* [What is needed]: Reproduce the whole listing, character for character.

-------------------------

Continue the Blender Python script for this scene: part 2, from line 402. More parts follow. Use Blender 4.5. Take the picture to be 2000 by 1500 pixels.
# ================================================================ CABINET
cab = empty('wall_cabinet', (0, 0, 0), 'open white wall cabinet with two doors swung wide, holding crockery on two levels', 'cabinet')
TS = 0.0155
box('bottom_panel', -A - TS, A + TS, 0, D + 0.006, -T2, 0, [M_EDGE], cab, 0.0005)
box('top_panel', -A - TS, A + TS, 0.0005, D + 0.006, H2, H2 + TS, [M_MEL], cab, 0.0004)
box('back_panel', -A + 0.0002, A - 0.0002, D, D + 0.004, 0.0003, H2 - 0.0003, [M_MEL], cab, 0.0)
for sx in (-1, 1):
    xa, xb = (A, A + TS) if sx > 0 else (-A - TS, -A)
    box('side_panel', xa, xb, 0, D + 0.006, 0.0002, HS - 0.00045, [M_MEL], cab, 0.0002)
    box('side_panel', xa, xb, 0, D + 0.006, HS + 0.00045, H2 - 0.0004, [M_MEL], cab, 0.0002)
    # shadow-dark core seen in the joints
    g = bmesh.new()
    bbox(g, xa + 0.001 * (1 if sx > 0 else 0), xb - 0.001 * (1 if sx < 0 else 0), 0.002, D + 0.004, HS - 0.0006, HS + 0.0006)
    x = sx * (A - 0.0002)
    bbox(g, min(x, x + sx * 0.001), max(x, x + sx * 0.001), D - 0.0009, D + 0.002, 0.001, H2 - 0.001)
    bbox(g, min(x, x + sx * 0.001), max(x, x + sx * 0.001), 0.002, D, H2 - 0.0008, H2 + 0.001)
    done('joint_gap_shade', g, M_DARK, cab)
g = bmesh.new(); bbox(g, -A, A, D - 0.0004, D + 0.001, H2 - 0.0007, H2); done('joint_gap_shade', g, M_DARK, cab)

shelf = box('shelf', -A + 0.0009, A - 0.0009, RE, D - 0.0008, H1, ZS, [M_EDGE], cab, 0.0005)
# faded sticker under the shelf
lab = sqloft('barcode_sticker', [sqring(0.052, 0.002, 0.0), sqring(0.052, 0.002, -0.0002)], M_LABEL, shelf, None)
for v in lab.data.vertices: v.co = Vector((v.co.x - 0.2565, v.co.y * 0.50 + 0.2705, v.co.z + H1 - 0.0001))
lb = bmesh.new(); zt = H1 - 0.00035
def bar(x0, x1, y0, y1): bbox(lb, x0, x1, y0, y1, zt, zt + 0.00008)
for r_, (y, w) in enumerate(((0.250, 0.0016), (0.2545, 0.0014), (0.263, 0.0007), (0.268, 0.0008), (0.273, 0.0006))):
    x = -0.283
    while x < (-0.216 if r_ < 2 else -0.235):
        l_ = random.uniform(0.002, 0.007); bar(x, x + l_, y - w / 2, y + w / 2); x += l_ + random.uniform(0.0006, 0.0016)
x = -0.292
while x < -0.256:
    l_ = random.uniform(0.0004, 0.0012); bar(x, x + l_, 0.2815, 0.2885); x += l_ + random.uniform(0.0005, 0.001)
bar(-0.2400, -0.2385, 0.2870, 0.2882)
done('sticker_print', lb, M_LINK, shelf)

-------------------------

* [Answer to this exercise]:
Continue the Blender Python script for this scene: part 2, from line 402. More parts follow. Use Blender 4.5. Take the picture to be 2000 by 1500 pixels.
# ================================================================ CABINET
cab = empty('wall_cabinet', (0, 0, 0), 'open white wall cabinet with two doors swung wide, holding crockery on two levels', 'cabinet')
TS = 0.0155
box('bottom_panel', -A - TS, A + TS, 0, D + 0.006, -T2, 0, [M_EDGE], cab, 0.0005)
box('top_panel', -A - TS, A + TS, 0.0005, D + 0.006, H2, H2 + TS, [M_MEL], cab, 0.0004)
box('back_panel', -A + 0.0002, A - 0.0002, D, D + 0.004, 0.0003, H2 - 0.0003, [M_MEL], cab, 0.0)
for sx in (-1, 1):
    xa, xb = (A, A + TS) if sx > 0 else (-A - TS, -A)
    box('side_panel', xa, xb, 0, D + 0.006, 0.0002, HS - 0.00045, [M_MEL], cab, 0.0002)
    box('side_panel', xa, xb, 0, D + 0.006, HS + 0.00045, H2 - 0.0004, [M_MEL], cab, 0.0002)
    # shadow-dark core seen in the joints
    g = bmesh.new()
    bbox(g, xa + 0.001 * (1 if sx > 0 else 0), xb - 0.001 * (1 if sx < 0 else 0), 0.002, D + 0.004, HS - 0.0006, HS + 0.0006)
    x = sx * (A - 0.0002)
    bbox(g, min(x, x + sx * 0.001), max(x, x + sx * 0.001), D - 0.0009, D + 0.002, 0.001, H2 - 0.001)
    bbox(g, min(x, x + sx * 0.001), max(x, x + sx * 0.001), 0.002, D, H2 - 0.0008, H2 + 0.001)
    done('joint_gap_shade', g, M_DARK, cab)
g = bmesh.new(); bbox(g, -A, A, D - 0.0004, D + 0.001, H2 - 0.0007, H2); done('joint_gap_shade', g, M_DARK, cab)

shelf = box('shelf', -A + 0.0009, A - 0.0009, RE, D - 0.0008, H1, ZS, [M_EDGE], cab, 0.0005)
# faded sticker under the shelf
lab = sqloft('barcode_sticker', [sqring(0.052, 0.002, 0.0), sqring(0.052, 0.002, -0.0002)], M_LABEL, shelf, None)
for v in lab.data.vertices: v.co = Vector((v.co.x - 0.2565, v.co.y * 0.50 + 0.2705, v.co.z + H1 - 0.0001))
lb = bmesh.new(); zt = H1 - 0.00035
def bar(x0, x1, y0, y1): bbox(lb, x0, x1, y0, y1, zt, zt + 0.00008)
for r_, (y, w) in enumerate(((0.250, 0.0016), (0.2545, 0.0014), (0.263, 0.0007), (0.268, 0.0008), (0.273, 0.0006))):
    x = -0.283
    while x < (-0.216 if r_ < 2 else -0.235):
        l_ = random.uniform(0.002, 0.007); bar(x, x + l_, y - w / 2, y + w / 2); x += l_ + random.uniform(0.0006, 0.0016)
x = -0.292
while x < -0.256:
    l_ = random.uniform(0.0004, 0.0012); bar(x, x + l_, 0.2815, 0.2885); x += l_ + random.uniform(0.0005, 0.001)
bar(-0.2400, -0.2385, 0.2870, 0.2882)
done('sticker_print', lb, M_LINK, shelf)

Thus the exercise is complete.